À tarde, foram todos de metro para a igreja do Padre Vsevolod Chaplin, Presidente do Departamento do Patriarcado de Moscovo para as relações entre a Igreja e a sociedade. Começou por falar do imenso sofrimento dos cristãos da Rússia durante a época comunista. Depois, falou muito abertamente sobre os desafios que a Igreja enfrenta hoje. «Cada cristão deve ter a coragem de testemunhar a sua fé onde quer que se encontre. A igreja não é apenas para os ricos ou para os pobres; é para todos». Depois, disponibilizou-se para responder às perguntas de todos.

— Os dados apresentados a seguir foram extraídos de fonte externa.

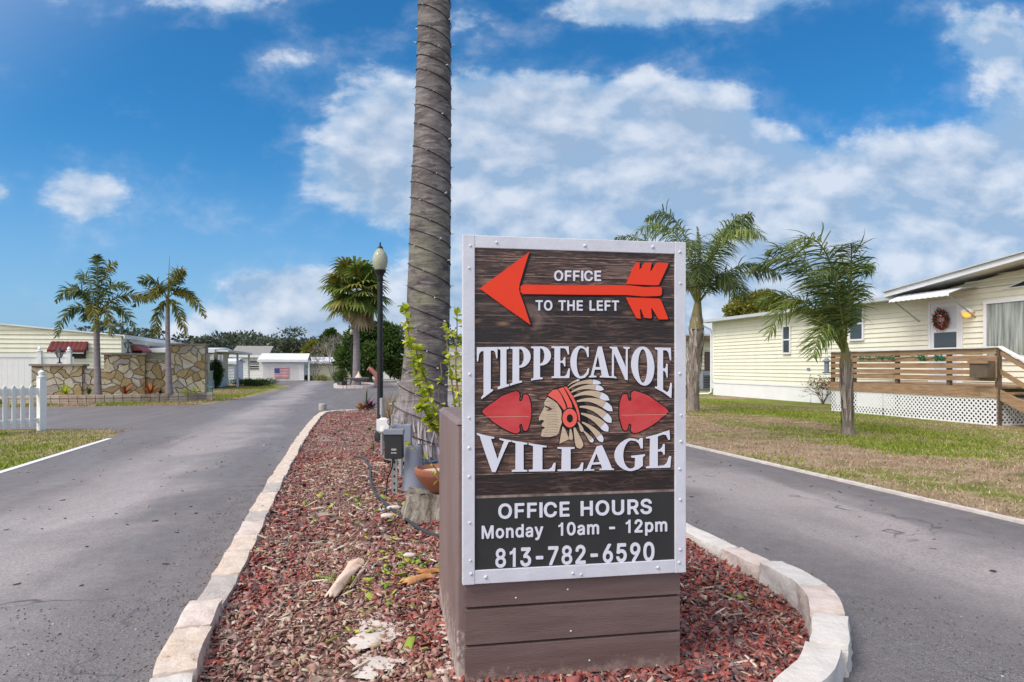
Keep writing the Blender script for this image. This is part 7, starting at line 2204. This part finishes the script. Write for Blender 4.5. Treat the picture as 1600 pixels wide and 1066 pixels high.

Ao falar com os peregrinos, constatamos que todos estão felizes. Receberam um excelente acolhimento nas famílias e paróquias. Apesar do cansaço da viagem e das duas horas de diferença horária, hoje só havia sorrisos. O coração russo é mesmo muito grande!
A Olga continua:
«Cai a noite e a cerimónia dos Doze Evangelhos começa. Todos estão de pé, com as velas acesas na mão. São lidas as doze passagens do Evangelho, desde Getsémani até ao túmulo selado. O sino repica no número de vezes correspondente ao passo da Paixão de Nosso Senhor que está a ser lido.
No passado, as pessoas tinham o costume de levar para casa, desde a igreja, uma vela acesa para iluminar a lamparina de um ícone. Hoje, esta tradição piedosa está ainda viva, apesar de se tornar mais difícil mantê-la quando se mora longe da igreja, devido aos transportes públicos. Os que levam para casa «a vela de Quinta-feira» fazem com ela o sinal da cruz à entrada da casa. O fumo da vela deixa então a imagem da cruz».
Depois da celebração, as pessoas andam nas ruas com as velas. Tudo parece tão normal, mesmo se outras pessoas fazem coisas completamente diferentes. Foi a primeira vez que senti a Ressurreição já durante a Semana santa. Não podíamos evitar. A igreja está a renascer, e as pessoas também.
Sexta-feira, 22 de Abril
Hoje, fomos a Boutovo, nos arredores a sul de Moscovo, numa das estações terminais do metro. Os peregrinos não parecem perdidos com os nomes das estações de metro em letras cirílicas. Estavam lá às 9h45 para apanhar o autocarro que nos levaria ao polígono, no campo de tiro, onde mais de vinte mil pessoas foram mortas, entre 1935 e 1937, durante o Grande Terror estalinista, como os Russos lhe chamam. Será que conseguimos perceber hoje o quanto os Russos sofreram durante o período soviético? Aqui, fomos confrontados com esta realidade.
Na igreja dos Novos Mártires, as pessoas da paróquia estavam à espera para nos levar ao sítio e nos explicar o que se tinha passado. Mais de mil padres e religiosos foram fuzilados ali. Os arquivos do NKVD revelam exactamente quem foi morto e quando. Há muitas valas comuns marcadas por túmulos. A igreja de madeira, construída em 1995, encontra-se literalmente em cima do sangue destes mártires. É o lugar certo para viver esta Sexta-feira Santa! Que desafio ao modo como vivemos hoje a nossa fé! Estas eram pessoas inocentes, que de modo nenhum mereciam ou procuravam o martírio.
Participámos nas Vésperas da Sexta-feira Santa, seguidas das Matinas do Sábado Santo. São celebrações muito bonitas, ricas em símbolos, tal como Olga escreveu:
«Chegámos a sexta-feira. Neste dia não há liturgia: o próprio Senhor está pregado na cruz.
O dia em que o Senhor morreu é o mais triste do ano. Podemos senti-lo na atmosfera e na natureza. Contudo, na profundidade da tristeza por Aquele que morreu está escondida a esperança da Ressurreição que há-de vir.
Neste dia, tem lugar a cerimónia da Apresentação do Santo Sudário. A imagem de Cristo no caixão é trazida para o meio da igreja. Depois, acontece a cerimónia do Enterro do Santo Sudário com a procissão dos crentes atrás do caixão, à volta de toda a igreja».
Ao saírem da igreja dos Novos Mártires em procissão, ao som do «Sviaty Bozhe, Sviaty Krepki, Sviaty Byesmyertnikh, nas Pomiluj!» (Deus santo, Deus forte, Deus eterno, tende piedade de nós!), todos os peregrinos puderam cantar também, uma vez que cantamos este cântico com frequência em Taizé. Que força! Diferentes tradições unidas pelo canto, caminhando atrás da mortalha de Cristo, Ele que se deu na cruz por cada um de nós. Aí reside o símbolo que nos abre um caminho. É como se, ao sairmos da obscuridade da igreja para entrarmos na luz da noite, já estivéssemos a entrar na luz da Ressurreição. Era o que sentíamos. Um tempo de bênção.